» OBJECTIVE:
Starting at the first line of the data below, write out each line exactly until you reach the line containing "random.seed(7)", and include that line too.

* * *

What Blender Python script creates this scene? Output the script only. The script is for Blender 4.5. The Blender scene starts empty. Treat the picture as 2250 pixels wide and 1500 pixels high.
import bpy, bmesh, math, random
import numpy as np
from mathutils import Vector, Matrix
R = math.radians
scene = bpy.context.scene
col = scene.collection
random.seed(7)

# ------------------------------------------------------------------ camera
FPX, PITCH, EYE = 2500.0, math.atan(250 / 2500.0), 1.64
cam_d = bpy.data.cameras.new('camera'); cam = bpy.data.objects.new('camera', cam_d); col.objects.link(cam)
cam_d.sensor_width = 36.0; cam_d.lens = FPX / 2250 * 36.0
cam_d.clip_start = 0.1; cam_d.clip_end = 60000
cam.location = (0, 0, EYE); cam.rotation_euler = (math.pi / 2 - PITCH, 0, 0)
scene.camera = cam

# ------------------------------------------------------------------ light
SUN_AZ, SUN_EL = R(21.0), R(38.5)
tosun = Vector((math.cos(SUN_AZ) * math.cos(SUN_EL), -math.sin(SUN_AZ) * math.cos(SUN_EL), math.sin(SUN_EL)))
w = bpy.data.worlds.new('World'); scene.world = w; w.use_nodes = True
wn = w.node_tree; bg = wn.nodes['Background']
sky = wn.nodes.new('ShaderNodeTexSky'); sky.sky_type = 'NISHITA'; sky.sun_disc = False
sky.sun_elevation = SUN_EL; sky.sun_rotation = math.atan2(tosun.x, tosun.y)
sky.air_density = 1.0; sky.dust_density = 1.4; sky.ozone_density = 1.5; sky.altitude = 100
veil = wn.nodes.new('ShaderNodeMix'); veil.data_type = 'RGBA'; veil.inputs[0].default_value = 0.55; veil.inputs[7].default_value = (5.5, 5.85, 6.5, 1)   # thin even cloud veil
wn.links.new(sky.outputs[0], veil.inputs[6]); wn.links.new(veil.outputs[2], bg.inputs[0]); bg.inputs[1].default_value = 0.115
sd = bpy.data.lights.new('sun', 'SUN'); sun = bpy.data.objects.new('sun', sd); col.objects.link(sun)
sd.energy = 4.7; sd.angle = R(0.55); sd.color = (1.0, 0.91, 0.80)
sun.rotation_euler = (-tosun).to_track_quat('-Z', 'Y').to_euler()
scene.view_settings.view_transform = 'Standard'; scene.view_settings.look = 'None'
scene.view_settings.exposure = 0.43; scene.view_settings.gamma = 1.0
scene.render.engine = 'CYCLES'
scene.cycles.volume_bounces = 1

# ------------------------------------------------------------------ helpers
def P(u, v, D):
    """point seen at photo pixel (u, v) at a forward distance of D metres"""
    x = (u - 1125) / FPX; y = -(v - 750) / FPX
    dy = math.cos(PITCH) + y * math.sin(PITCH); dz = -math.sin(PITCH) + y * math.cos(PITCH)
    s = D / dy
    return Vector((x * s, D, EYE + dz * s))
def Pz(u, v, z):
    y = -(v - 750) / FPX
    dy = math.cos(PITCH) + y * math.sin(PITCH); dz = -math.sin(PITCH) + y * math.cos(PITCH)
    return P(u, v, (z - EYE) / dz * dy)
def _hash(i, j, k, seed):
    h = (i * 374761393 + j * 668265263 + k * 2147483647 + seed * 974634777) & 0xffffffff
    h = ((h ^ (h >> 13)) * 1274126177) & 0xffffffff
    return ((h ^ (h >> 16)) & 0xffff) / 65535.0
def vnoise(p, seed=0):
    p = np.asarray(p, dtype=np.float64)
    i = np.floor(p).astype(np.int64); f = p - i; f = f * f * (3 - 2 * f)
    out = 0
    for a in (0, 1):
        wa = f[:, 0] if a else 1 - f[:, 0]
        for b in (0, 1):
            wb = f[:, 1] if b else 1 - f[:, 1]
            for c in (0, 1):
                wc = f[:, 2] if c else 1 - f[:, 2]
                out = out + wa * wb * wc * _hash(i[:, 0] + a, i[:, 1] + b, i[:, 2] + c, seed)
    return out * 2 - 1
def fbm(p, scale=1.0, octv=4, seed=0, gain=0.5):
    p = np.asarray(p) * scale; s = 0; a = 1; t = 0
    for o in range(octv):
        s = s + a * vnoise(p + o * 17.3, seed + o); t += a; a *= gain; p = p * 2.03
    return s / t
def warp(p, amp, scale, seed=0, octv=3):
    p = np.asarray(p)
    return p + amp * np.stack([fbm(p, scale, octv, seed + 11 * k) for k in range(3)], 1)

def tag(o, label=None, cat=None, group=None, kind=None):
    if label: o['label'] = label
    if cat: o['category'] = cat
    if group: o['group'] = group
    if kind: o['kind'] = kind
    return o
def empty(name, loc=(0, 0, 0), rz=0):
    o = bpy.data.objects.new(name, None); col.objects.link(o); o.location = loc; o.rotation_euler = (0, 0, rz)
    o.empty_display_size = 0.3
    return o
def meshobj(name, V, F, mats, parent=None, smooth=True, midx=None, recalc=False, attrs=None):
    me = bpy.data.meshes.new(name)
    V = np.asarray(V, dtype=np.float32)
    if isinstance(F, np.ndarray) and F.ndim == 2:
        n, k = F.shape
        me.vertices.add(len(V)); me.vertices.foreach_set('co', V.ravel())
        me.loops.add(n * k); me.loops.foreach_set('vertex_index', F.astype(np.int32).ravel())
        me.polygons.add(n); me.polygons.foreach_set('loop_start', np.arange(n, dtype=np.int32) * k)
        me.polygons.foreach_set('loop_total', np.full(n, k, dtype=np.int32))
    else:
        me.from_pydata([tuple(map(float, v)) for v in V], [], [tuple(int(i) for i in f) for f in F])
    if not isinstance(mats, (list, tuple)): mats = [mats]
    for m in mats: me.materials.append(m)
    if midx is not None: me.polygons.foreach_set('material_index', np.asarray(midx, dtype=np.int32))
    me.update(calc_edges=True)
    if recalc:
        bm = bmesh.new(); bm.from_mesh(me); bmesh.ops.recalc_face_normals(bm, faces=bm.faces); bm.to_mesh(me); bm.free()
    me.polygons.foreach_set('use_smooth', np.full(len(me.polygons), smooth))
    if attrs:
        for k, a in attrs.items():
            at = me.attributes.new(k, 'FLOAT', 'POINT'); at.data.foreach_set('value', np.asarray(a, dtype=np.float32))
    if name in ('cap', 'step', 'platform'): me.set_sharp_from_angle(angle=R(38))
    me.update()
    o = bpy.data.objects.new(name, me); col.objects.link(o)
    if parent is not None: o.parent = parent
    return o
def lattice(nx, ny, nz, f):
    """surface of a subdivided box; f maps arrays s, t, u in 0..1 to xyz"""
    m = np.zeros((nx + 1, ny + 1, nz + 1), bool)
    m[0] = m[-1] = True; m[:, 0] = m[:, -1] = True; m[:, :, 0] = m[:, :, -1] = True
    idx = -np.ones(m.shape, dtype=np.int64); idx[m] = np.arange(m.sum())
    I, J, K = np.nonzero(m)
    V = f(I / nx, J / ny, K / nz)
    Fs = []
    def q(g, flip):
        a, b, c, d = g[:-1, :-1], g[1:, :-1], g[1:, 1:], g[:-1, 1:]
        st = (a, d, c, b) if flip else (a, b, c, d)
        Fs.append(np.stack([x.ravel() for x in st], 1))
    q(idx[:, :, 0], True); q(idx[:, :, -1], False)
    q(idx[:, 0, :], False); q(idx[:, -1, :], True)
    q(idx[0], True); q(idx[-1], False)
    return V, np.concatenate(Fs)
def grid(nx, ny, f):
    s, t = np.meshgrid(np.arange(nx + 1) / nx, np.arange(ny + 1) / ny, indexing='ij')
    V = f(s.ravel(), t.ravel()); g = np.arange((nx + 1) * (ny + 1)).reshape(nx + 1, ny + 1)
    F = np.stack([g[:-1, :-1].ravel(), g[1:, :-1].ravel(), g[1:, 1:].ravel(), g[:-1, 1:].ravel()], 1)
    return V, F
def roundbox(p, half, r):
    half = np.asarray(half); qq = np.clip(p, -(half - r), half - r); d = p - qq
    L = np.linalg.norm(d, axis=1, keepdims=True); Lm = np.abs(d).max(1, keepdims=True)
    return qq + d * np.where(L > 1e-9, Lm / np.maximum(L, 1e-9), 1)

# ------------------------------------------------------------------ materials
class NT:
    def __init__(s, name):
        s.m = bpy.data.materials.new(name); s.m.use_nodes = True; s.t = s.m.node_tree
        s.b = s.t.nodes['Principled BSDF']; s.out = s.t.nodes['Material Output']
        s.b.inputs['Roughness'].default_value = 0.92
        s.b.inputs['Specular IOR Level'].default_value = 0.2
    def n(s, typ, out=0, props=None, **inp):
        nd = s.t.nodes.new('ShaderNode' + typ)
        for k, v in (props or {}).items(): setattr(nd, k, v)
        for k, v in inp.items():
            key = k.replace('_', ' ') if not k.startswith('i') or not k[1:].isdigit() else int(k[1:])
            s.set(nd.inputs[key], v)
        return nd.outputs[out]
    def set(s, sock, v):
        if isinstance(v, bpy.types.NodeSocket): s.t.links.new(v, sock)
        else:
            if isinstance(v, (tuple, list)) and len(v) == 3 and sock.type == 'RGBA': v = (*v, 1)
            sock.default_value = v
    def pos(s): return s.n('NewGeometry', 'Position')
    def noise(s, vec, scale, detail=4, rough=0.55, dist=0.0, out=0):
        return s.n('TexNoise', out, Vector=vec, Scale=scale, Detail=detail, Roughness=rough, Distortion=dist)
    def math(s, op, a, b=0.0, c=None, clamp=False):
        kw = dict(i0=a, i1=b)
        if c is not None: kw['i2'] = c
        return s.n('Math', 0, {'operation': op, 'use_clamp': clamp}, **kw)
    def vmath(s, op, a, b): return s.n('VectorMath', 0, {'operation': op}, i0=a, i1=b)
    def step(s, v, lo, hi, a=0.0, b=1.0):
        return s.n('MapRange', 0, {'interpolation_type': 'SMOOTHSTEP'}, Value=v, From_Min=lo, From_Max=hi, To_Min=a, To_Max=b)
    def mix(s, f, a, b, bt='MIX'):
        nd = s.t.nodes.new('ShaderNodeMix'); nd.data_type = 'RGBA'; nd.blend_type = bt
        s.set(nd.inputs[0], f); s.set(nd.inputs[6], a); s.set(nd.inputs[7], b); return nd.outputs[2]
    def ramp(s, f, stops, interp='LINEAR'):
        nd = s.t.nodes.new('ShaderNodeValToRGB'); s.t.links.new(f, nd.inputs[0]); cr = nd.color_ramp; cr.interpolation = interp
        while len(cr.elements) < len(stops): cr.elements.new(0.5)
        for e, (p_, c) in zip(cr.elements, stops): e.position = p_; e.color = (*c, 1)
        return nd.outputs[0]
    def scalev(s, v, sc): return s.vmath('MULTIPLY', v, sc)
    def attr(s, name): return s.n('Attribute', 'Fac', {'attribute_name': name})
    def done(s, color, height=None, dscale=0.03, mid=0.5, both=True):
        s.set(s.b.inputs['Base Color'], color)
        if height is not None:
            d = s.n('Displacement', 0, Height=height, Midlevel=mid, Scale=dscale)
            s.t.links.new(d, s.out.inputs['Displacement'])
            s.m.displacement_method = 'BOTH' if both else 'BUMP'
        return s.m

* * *

» SOLUTION FOR THIS EXERCISE:
What Blender Python script creates this scene? Output the script only. The script is for Blender 4.5. The Blender scene starts empty. Treat the picture as 2250 pixels wide and 1500 pixels high.
import bpy, bmesh, math, random
import numpy as np
from mathutils import Vector, Matrix
R = math.radians
scene = bpy.context.scene
col = scene.collection
random.seed(7)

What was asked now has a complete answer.